Nov 26, 2024
Nov 26, 2024
Both the poems have been titled as Krishna and the writer of these pieces is no one else but Sri Aurobindo. If one begins with, ‘At last I find a meaning of soul’s birth’, the second one starts with, ‘O immense Light and thou, O spirit-wide boundless Space’ and the difference is but in phraseology and syntax otherwise the spirit is the same as the former tells about soul’s birth, universe terrible and sweet, hungry heart of earth, Krishna’s feet, immortal eyes, Lover’s flute, ecstasy’s surprise and so on; while the latter about explores Self of self, Soul of Space, Fount of Time, Heart of hearts, Mind of minds and His strange mystery, but the things appear to be an abstract of mind, mass, matter, spirit and metaphysics.
If one expects for a colorful painting in words, one should discard one’s infatuation for finding the same as Aurobindo is but a metaphysician. Poetry comes to come through rhetoric and prosody, the rules of grammar as for constructing lines laced with intellectuality and metaphysics. Poetry to him is an exercise-book of classical spirit and temperament.
The soul’s birth he can feel it about in this universe of sweet and terrible experiences. The hungry heart of earth wants to touch the feet of Krishna. The beauty of immortal eyes, he has come to mark and read into. How the passion for the Lover’s flute? But the things lie in muted. Sorrow of the heart cannot be laid bare of. Music draws it nearer and nearer. Nature which is vibrant seems to be clamoring for a grasp. This earth is the Leela ground of His. The throbs of the world can be felt through his body of touch and sensations.
When he refers to soul’s birth, we get reminded of the discourses of the Bhagavad-Gita. This cycle of eternal birth and death Adi Shankaracharya too talks it about. The beauty of the immortal eyes, the poet has felt as ecstatic effulgence and expressions gushing out of. He has heard it about the passion emanating from the Lover’s flute. Imagination takes wings, life shudders with a strange felicity. Nature is appalled to feeling the touch of the Divine which is but a germination of idea. The seer also seems to be referring to the Prakriti-Purusha concept of the Indian motif.
Krishna
At last I find a meaning of soul’s birth
Into this universe terrible and sweet,
I who have felt the hungry heart of earth
Aspiring beyond heaven to Krishna’s feet.
I have seen the beauty of immortal eyes,
And heard the passion of the Lover’s flute,
And known a deathless ecstasy’s surprise
And sorrow in my heart for ever mute.
Nearer and nearer now the music draws,
Life shudders with a strange felicity;
All Nature is a wide enamored pause
Hoping her lord to touch, to clasp, to be.
For this one moment lived the ages past;
The world now throbs fulfilled in me at last.

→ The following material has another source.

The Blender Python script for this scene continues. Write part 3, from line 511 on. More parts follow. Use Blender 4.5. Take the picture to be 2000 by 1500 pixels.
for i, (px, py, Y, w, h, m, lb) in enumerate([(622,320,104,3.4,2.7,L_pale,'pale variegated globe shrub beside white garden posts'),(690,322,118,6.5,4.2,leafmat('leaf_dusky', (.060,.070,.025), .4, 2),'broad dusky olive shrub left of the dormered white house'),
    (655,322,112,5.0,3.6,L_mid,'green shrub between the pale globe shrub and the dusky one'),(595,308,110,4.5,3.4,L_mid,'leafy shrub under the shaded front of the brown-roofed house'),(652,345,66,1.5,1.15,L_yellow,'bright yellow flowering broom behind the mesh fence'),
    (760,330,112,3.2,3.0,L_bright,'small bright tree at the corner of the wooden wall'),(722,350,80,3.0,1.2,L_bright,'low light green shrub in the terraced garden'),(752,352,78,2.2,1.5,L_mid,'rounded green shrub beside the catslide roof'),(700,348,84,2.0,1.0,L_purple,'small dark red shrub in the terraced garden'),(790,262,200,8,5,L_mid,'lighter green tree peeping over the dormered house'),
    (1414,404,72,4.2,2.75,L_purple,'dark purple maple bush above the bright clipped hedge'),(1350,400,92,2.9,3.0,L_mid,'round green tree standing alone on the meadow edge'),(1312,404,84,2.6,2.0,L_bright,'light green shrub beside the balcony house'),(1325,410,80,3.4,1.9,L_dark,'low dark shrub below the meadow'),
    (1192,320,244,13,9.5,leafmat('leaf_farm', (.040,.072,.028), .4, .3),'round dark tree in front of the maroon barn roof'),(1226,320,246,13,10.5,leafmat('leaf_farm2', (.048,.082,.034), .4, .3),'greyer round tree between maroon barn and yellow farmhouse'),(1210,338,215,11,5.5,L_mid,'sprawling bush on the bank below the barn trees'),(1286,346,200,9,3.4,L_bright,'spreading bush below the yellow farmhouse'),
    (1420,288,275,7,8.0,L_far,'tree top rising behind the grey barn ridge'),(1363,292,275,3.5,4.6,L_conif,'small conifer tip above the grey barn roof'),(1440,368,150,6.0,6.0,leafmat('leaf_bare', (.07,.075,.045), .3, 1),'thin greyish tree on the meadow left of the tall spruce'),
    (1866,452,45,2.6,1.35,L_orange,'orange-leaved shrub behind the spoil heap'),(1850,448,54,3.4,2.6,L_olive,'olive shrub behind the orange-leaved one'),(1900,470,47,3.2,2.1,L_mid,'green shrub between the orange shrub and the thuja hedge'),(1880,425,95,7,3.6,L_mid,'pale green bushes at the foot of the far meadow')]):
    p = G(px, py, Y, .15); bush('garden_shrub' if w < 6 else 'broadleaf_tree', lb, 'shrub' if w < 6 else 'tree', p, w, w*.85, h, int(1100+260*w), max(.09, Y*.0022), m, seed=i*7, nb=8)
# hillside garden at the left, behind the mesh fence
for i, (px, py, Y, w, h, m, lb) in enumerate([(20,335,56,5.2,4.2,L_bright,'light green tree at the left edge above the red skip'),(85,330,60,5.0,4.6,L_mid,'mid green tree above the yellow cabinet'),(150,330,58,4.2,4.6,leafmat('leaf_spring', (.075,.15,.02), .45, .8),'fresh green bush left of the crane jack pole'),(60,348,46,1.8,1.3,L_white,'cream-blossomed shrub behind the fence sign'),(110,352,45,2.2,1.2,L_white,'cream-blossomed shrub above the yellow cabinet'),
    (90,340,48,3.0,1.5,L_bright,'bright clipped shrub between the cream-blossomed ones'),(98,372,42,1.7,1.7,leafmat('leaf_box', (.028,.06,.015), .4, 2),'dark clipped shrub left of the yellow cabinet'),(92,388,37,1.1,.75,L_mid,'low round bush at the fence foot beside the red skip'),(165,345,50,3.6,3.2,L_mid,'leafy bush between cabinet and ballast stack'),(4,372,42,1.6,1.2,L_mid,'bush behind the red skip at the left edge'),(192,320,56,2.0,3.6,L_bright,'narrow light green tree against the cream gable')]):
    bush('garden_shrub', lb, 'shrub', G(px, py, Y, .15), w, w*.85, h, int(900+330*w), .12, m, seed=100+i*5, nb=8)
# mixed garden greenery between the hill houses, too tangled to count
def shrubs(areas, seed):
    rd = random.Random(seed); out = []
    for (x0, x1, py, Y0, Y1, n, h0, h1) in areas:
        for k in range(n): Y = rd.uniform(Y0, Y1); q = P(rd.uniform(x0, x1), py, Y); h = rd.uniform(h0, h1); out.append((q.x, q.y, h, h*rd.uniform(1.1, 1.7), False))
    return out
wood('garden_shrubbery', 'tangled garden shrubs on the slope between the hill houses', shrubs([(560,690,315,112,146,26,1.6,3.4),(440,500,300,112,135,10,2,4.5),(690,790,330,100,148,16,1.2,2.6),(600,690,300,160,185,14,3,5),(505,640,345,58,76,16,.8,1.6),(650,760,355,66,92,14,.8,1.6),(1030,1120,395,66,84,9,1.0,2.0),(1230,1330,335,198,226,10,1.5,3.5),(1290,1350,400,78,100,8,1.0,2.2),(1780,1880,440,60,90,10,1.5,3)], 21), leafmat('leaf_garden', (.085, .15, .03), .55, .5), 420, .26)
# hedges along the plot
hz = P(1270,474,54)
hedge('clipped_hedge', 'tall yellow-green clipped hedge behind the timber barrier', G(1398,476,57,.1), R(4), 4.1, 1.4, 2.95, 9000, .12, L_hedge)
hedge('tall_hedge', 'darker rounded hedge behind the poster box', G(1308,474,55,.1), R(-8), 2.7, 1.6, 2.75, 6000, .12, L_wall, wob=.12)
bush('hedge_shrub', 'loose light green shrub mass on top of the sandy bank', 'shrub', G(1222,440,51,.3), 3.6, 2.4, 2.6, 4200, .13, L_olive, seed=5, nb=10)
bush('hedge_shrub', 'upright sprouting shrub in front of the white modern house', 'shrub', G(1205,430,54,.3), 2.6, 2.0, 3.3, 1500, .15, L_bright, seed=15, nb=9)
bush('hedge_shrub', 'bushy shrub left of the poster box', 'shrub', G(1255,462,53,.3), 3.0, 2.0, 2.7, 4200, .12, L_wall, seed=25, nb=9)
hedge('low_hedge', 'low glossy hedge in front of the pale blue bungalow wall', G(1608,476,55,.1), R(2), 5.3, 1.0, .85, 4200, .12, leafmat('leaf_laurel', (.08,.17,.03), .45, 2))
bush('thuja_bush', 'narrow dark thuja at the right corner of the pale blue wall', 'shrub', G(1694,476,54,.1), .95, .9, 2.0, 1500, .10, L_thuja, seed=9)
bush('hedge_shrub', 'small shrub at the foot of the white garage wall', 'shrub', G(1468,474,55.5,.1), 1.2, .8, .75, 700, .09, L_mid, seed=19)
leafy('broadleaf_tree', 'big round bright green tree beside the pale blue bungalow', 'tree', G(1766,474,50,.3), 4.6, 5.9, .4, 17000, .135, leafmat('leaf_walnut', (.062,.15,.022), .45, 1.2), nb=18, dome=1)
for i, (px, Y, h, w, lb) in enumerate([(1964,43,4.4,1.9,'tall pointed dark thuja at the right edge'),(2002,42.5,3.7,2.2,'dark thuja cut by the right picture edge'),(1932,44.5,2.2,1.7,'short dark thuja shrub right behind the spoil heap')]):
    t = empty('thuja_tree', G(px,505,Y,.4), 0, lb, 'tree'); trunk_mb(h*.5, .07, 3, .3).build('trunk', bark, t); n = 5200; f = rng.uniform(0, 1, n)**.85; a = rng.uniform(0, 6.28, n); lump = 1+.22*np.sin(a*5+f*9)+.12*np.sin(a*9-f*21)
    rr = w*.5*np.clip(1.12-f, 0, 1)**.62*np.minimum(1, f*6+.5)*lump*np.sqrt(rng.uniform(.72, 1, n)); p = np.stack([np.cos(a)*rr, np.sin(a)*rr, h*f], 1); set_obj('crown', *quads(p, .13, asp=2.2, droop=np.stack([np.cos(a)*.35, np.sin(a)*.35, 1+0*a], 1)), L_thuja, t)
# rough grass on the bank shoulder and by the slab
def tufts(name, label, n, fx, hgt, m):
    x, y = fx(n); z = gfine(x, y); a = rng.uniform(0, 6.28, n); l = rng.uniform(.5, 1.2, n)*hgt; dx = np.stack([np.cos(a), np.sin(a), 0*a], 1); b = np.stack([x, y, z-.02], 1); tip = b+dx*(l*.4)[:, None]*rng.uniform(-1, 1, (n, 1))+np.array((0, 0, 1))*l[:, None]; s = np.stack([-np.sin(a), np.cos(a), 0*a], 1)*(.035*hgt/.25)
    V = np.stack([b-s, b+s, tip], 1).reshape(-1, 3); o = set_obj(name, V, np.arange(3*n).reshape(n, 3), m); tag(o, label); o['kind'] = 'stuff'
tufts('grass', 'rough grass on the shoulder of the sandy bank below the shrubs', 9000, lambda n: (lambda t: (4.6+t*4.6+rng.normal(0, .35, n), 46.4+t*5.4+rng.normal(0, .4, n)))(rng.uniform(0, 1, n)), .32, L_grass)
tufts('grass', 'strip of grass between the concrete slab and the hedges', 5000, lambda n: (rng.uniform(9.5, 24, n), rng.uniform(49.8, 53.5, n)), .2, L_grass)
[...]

Krishna is Light and Space which He contains in going along with. Space and Time, everything but adds to the void writ large adding to the worry, anxiety of man for being alone. But in the selves there lies in the Self, the Mind of the minds. His sweet ecstasy, we can feel it. Instead of the void telling upon lives, there is One who holds to clasp the flute and keeps blowing it with the red lips. His image is in it all and the things are the shadows of His. Creation’s fancies and whims get reflected through His reflections. What is that has been hidden by space? His gloried face, deathless limbs can never be hidden. Why to be lonely feeling the weight of the void? He is therein, in all of our activities.
Krishna
(Cretic)
O immense Light and thou, O spirit-wide boundless Space,
Whom have you clasped and hid, deathless limbs, gloried face?
Vainly lie Space and Time, “Void are we, there is none.”
Vainly strive Self and World crying “I, I alone.”
One is there, Self of self, Soul of Space, Fount of Time,
Heart of hearts, Mind of minds, He alone sits, sublime.
Oh no void Absolute self-absorbed, splendid, mute,
Hands that clasp hold and red lips that kiss blow His flute.
All He loves, all He moves, all are His, all are He;
Many limbs sate His whims, bear His sweet ecstasy.
Two in One, Two who know difference rich in sense,
Two to clasp, One to be, this His strange mystery.